Rachel Maddow will be one of the gatekeepers of the Democratic debate Thursday in New Hampshire as candidates Hillary Clinton and Sen. Bernie Sanders face off for the final time before Tuesday's primary there. It's a hard-earned feat for the MSNBC host, who for weeks pushed the Democratic National Committee to let the network hold the debate.

Maddow persisted in asking candidates whether they would appear at the debate, but it was not until this past weekend that the DNC finally sanctioned the event. After the announcement, the 42-year-old broadcaster took to Twitter to signal her delight.

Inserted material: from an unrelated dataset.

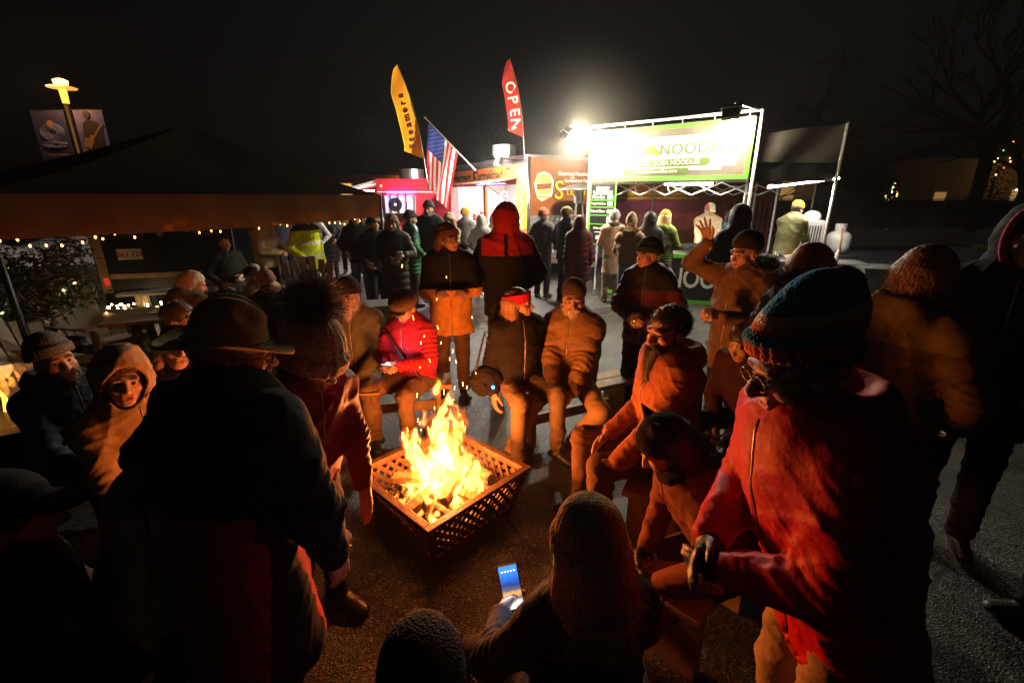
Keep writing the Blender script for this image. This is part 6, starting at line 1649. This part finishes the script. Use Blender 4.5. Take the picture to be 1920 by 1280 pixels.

It's not the first time the MSNBC host has presided over a primetime event, with the two already this election season. Although not an official debate, the Democratic forum in Rock Hill, South Carolina, late last year also was moderated by Maddow. At the November forum, she weaved tough questions on policy into the conversational event, asking Clinton whether she was an extrovert or introvert.

When Maddow sits down this time around, she is scheduled to be joined by "Meet the Press" host Chuck Todd to co-moderate the fifth Democratic debate. The host of "The Rachel Maddow Show" has been with MSNBC since signing an exclusive contract in 2008. She has since become one of the network's most recognizable faces and earned the show some of the network's highest ratings. 

“I want her this year to be recognized for her reporting and the effort that she makes every day. I want to focus on that," said MSNBC President Phil Griffin.

RTS5VVL Rachel Maddow (right) with Democratic presidential candidates Hillary Clinton, Bernie Sanders and Martin O'Malley after the First in the South Presidential Candidates Forum at Winthrop University in Rock Hill, South Carolina, Nov. 6, 2015. Photo: REUTERS

A former radio host, Maddow is known for her liberal views and quick wit. “By my count, that makes it the fourth victory speech of the night tonight,” said Maddow covering the Iowa caucuses Monday, referencing the speeches of Clinton, Sanders and Republicans Florida Sen. Marco Rubio and Texas Sen. Ted Cruz.

Former Maryland Gov. Martin O'Malley was expected to attend the debate, but he dropped out of the Democratic race Monday night after the Iowa caucus results came in. The debate is to take place at the University of New Hampshire in Durham at 9 p.m. EST. 

“I mean, who on the Democratic side knows who’s going to win?” Maddow asked about the 2016 race. “That’s freaking spectacular, just in terms of suspense.”